## To be done
From the first line of the data below, copy each line up to the one containing "the table lip')", and include that line too.
● ● ● ● ● ● ●
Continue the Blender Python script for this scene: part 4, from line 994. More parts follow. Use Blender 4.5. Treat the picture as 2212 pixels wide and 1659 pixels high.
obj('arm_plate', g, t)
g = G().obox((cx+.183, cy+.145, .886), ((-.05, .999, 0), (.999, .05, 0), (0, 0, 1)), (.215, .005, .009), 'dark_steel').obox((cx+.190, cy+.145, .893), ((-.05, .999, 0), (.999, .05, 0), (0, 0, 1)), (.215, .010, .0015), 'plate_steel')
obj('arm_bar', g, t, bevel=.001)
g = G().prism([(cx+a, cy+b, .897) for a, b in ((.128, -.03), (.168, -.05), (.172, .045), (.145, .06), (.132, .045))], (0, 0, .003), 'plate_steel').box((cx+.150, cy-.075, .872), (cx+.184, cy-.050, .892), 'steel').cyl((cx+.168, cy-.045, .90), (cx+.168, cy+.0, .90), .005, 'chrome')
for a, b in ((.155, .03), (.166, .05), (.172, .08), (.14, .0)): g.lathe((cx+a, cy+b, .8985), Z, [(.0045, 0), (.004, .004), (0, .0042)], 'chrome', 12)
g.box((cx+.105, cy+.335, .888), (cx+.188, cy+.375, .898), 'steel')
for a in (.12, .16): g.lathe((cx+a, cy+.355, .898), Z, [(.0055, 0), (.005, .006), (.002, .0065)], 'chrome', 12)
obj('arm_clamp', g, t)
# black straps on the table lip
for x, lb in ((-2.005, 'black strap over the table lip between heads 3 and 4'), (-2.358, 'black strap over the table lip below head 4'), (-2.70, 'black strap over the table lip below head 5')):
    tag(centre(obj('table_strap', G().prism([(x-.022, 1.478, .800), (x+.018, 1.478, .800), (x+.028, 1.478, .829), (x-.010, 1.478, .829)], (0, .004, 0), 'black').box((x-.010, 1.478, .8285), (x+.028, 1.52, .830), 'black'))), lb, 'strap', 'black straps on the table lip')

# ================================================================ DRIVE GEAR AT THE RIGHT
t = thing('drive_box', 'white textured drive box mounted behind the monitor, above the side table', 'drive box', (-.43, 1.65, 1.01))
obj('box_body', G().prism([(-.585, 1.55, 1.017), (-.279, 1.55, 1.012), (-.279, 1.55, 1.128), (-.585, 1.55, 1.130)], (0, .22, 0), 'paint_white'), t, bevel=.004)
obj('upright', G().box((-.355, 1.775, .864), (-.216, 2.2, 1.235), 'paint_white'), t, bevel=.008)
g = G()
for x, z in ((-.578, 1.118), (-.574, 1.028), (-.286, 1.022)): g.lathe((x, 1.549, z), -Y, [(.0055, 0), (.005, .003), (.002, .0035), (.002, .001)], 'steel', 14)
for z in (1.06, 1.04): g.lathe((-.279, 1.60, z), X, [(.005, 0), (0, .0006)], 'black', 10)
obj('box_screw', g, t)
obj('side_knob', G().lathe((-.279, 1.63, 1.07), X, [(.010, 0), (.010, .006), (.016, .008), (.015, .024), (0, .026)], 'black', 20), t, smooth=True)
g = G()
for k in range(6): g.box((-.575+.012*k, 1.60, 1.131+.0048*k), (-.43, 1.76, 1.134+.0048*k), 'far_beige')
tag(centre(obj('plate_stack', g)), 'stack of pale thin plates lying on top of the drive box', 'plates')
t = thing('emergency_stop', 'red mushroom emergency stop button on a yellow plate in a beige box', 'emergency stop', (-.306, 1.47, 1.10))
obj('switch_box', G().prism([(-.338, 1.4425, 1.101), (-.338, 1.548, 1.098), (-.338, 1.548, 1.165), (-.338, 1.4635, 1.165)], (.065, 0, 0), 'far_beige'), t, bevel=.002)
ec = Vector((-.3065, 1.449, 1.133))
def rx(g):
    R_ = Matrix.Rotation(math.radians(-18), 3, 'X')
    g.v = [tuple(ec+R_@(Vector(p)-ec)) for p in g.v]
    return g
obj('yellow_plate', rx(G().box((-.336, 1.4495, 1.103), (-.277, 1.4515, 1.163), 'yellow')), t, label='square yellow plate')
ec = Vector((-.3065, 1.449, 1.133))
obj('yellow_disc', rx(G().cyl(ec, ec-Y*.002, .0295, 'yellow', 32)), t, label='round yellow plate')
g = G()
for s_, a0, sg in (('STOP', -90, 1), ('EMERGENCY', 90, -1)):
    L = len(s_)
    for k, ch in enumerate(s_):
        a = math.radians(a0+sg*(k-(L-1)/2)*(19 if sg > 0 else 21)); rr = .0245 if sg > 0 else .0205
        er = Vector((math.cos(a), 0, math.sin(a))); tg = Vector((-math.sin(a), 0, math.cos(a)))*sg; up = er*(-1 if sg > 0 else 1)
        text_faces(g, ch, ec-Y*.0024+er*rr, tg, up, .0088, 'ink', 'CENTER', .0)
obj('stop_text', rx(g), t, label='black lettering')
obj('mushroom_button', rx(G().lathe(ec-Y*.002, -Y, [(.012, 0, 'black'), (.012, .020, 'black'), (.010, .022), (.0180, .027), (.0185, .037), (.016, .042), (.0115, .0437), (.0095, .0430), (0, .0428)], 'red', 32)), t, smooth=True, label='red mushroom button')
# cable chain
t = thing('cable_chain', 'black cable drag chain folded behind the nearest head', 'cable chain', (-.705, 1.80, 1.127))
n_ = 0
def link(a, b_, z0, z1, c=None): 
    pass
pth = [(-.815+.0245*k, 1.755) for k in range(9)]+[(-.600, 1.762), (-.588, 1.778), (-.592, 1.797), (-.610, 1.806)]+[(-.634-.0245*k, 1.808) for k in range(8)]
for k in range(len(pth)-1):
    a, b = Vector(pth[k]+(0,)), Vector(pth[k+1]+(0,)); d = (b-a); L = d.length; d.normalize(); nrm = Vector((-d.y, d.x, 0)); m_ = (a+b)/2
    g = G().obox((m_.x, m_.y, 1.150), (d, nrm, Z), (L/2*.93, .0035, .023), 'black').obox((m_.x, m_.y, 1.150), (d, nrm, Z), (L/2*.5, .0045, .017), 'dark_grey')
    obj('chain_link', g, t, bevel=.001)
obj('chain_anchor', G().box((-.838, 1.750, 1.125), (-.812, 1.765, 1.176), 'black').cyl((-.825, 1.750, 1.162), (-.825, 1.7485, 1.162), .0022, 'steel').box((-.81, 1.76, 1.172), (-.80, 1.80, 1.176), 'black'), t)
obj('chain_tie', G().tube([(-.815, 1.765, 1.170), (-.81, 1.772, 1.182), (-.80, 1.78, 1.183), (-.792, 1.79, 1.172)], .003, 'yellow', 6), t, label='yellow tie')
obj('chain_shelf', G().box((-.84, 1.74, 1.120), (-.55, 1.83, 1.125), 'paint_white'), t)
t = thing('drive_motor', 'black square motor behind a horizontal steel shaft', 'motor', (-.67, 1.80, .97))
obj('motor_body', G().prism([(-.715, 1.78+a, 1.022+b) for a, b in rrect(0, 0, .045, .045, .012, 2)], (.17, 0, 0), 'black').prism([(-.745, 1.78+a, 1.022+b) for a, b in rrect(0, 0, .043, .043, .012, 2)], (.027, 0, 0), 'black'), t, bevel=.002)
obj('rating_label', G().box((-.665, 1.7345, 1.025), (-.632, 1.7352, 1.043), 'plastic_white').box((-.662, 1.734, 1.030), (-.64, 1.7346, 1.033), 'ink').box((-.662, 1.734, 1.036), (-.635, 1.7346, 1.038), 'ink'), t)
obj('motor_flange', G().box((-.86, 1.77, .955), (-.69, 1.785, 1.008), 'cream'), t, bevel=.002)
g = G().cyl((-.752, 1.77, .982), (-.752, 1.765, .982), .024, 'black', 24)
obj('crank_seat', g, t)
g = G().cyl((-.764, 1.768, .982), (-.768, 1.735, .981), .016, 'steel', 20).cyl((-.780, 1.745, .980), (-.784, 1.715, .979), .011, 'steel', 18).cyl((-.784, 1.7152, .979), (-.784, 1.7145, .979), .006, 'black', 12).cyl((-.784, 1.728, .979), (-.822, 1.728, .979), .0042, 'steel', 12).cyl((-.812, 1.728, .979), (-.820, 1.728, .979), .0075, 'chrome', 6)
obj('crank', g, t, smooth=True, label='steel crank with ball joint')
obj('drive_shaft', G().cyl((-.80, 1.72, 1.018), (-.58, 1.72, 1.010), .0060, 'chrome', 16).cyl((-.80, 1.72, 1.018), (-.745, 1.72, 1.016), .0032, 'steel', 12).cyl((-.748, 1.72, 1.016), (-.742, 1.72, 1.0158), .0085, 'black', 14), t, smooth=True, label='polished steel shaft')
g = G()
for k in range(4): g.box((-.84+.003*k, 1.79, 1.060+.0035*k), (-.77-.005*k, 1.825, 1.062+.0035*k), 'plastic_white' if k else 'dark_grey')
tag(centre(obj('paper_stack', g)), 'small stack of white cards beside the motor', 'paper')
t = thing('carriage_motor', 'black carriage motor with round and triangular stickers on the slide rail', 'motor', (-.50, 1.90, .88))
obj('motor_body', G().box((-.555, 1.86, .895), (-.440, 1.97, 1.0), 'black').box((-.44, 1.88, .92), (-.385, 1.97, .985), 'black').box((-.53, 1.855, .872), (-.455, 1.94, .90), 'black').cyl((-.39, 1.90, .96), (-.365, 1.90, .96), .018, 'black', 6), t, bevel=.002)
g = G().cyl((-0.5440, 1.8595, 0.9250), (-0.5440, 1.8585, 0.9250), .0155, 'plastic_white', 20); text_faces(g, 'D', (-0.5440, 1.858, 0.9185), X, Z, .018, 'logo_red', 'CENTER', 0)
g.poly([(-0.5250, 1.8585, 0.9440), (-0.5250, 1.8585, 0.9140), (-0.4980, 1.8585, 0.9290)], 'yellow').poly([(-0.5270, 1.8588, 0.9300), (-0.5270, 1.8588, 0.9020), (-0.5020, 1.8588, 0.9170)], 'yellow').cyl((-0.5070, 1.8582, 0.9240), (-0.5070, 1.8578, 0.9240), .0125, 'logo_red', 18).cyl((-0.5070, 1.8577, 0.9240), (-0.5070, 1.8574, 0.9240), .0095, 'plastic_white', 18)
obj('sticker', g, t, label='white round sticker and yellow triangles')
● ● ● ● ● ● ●
## Answer below
Continue the Blender Python script for this scene: part 4, from line 994. More parts follow. Use Blender 4.5. Treat the picture as 2212 pixels wide and 1659 pixels high.
obj('arm_plate', g, t)
g = G().obox((cx+.183, cy+.145, .886), ((-.05, .999, 0), (.999, .05, 0), (0, 0, 1)), (.215, .005, .009), 'dark_steel').obox((cx+.190, cy+.145, .893), ((-.05, .999, 0), (.999, .05, 0), (0, 0, 1)), (.215, .010, .0015), 'plate_steel')
obj('arm_bar', g, t, bevel=.001)
g = G().prism([(cx+a, cy+b, .897) for a, b in ((.128, -.03), (.168, -.05), (.172, .045), (.145, .06), (.132, .045))], (0, 0, .003), 'plate_steel').box((cx+.150, cy-.075, .872), (cx+.184, cy-.050, .892), 'steel').cyl((cx+.168, cy-.045, .90), (cx+.168, cy+.0, .90), .005, 'chrome')
for a, b in ((.155, .03), (.166, .05), (.172, .08), (.14, .0)): g.lathe((cx+a, cy+b, .8985), Z, [(.0045, 0), (.004, .004), (0, .0042)], 'chrome', 12)
g.box((cx+.105, cy+.335, .888), (cx+.188, cy+.375, .898), 'steel')
for a in (.12, .16): g.lathe((cx+a, cy+.355, .898), Z, [(.0055, 0), (.005, .006), (.002, .0065)], 'chrome', 12)
obj('arm_clamp', g, t)
# black straps on the table lip
for x, lb in ((-2.005, 'black strap over the table lip between heads 3 and 4'), (-2.358, 'black strap over the table lip below head 4'), (-2.70, 'black strap over the table lip below head 5')):
    tag(centre(obj('table_strap', G().prism([(x-.022, 1.478, .800), (x+.018, 1.478, .800), (x+.028, 1.478, .829), (x-.010, 1.478, .829)], (0, .004, 0), 'black').box((x-.010, 1.478, .8285), (x+.028, 1.52, .830), 'black'))), lb, 'strap', 'black straps on the table lip')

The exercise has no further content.